Deutsche Bank hailed the achievement of some ambitious targets from the strategic review, in the US in particular. The broker believes there is significant upside to be had from the US economic recovery. The scrap price may have fallen over the course of 2014 and there may be further downside, which could make the second half tough going, but Deutsche Bank contends these are short term concerns. The broker suggests looking further afield to FY16 and beyond, given the valuation upside if the strategic review is fully implemented.

Near-term headwinds persist but JP Morgan considers the company is better placed now to withstand the challenges. The broker notes earnings margins were an issue over recent years in North America, being only slightly above break-even on average between FY12 and FY14. Margins are now closer to levels achieved in the past and are coupled with margin expansion in both Europe and in e-cycling. The company has indicated it is operating on a strategy whereby sales are contracted with customers before volumes are procured to fill those orders, instead of purchasing intake without the certainty these volumes would be sold.

In summary, this means management is reducing the risk of being caught long on scrap. Nevertheless, JP Morgan considers the effectiveness of such a strategy may be impacted if the availability of scrap declines to a point where Sims cannot access material. The broker also points out that the company actually expects, in the near term, a decline in ferrous scrap prices to have a negative effect on supply and lead to elevated levels of competition for intake. What should mitigate this risk, the broker hopes, is the extensive nature of the company's trading arm.

Macquarie echoes this view, in that market dislocation from lower scrap prices should not carry over the long term. The broker notes Sims Metal is actively moving its model to avoid uncovered inventory positions. In this way, pricing risks are reduced and volume becomes the main driver. The broker observes management is also confident it can maintain margins despite declines in the scrap market.

Citi does not buy this idea and downgrades the stock to Sell from Neutral. With confirmation that foreign exchange rates and volumes are the key levers for growth, the broker cannot look beyond softer volumes in the first half half and the risks to volumes in the second half. The broker forecasts volumes to fall as scrap markets continue to deteriorate. Moreover, when tonnage is only bought if it has been effectively sold forward, there should never be a surprise with inventories, in Citi's opinion. Operating cash flow should have been a beneficiary of falling inventories, generated by smarter supply chain strategies but the broker observes working capital actually grew in the first half, by $24m.

UBS attributes the working capital build-up to seasonal factors. The broker is upbeat, noting Sims Metal is ungeared and should generate annualised free cash flow that implies a normalised free cash flow yield of 7-8% over the next two years. This should provide scope for capital management and/or acquisitions. The broker finds the multiples undemanding and retains a Buy rating.
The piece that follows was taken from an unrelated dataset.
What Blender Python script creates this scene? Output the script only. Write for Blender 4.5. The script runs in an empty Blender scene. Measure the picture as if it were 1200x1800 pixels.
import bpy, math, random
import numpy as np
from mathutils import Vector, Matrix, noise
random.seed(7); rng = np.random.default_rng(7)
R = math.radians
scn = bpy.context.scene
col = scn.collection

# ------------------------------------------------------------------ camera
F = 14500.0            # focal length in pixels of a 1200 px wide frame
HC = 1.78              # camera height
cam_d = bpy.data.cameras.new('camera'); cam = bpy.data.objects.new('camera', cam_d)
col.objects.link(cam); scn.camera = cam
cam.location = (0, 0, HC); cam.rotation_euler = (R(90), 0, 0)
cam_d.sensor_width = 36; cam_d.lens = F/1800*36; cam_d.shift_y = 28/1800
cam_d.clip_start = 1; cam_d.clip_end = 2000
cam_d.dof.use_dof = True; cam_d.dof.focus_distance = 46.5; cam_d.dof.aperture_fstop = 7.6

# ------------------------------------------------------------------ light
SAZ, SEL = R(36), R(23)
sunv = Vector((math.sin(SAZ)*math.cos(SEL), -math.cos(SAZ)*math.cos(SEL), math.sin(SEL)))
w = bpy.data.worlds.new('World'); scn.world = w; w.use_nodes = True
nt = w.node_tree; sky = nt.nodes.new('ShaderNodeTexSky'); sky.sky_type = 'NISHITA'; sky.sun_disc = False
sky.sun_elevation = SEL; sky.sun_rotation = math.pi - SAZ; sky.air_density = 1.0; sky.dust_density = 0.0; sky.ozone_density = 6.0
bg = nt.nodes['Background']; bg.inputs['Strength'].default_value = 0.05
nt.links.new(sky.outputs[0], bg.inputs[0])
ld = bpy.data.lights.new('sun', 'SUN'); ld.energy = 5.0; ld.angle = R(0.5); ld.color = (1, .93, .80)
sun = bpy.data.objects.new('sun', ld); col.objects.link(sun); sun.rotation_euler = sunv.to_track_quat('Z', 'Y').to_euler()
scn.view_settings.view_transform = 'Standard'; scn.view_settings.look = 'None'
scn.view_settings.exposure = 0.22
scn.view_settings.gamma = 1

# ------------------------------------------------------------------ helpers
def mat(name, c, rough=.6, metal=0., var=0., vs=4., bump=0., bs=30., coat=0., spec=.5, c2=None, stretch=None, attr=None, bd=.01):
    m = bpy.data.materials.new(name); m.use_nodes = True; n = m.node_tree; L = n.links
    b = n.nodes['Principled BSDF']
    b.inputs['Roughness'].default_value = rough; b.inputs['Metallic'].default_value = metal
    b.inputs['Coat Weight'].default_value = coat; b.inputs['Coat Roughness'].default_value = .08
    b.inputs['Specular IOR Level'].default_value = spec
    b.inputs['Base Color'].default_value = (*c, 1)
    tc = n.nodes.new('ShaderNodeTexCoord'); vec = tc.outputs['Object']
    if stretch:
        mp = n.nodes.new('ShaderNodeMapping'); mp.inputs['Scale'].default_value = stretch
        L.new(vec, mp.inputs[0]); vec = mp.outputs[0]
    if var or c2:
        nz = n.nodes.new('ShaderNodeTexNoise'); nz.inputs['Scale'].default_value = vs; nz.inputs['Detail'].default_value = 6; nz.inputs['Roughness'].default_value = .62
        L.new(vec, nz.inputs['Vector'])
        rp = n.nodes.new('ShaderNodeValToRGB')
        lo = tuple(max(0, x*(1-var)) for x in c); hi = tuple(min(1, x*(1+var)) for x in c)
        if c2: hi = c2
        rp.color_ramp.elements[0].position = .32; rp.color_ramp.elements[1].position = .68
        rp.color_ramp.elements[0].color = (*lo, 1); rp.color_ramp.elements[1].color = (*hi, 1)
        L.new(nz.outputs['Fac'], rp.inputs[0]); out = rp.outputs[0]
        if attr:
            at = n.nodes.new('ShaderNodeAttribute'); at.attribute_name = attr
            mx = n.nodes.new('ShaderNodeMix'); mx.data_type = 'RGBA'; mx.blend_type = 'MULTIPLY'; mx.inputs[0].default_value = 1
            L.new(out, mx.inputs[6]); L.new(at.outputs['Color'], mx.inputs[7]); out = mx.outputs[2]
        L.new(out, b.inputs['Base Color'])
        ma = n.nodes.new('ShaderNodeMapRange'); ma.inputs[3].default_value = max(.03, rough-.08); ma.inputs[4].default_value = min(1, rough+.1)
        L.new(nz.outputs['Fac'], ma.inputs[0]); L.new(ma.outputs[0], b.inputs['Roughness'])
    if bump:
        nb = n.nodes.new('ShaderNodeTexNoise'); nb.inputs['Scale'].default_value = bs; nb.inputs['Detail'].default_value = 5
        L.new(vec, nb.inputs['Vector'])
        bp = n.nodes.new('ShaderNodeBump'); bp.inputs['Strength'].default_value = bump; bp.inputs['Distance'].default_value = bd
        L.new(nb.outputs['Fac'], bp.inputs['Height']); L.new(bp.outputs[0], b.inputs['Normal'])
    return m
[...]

Credit Suisse is sceptical and found the message for investors to focus on the 2018 target and not worry about short-term scrap market dislocations as vague and disconcerting. The broker remains concerned about the recent record of shrinking tonnage, in evidence despite acquisitions and yard additions. The broker also cannot understand how there will be no tonnage impact in the second half, given both ferrous and non-ferrous prices are now materially lower than the average of the first half. Moreover, Sims Metal envisages no risk to margins in the second half, when there is far less scrap income to be shared around the supply chain. Therefore, the broker believes the company's expectations for flat inventory in US dollar terms are not consistent.

Sims has three Buy ratings, one Hold and three Sell on FNArena's database. The consensus target is $12.14, signalling just 0.1% upside to the last share price. Targets range from $10.40 to $14.18.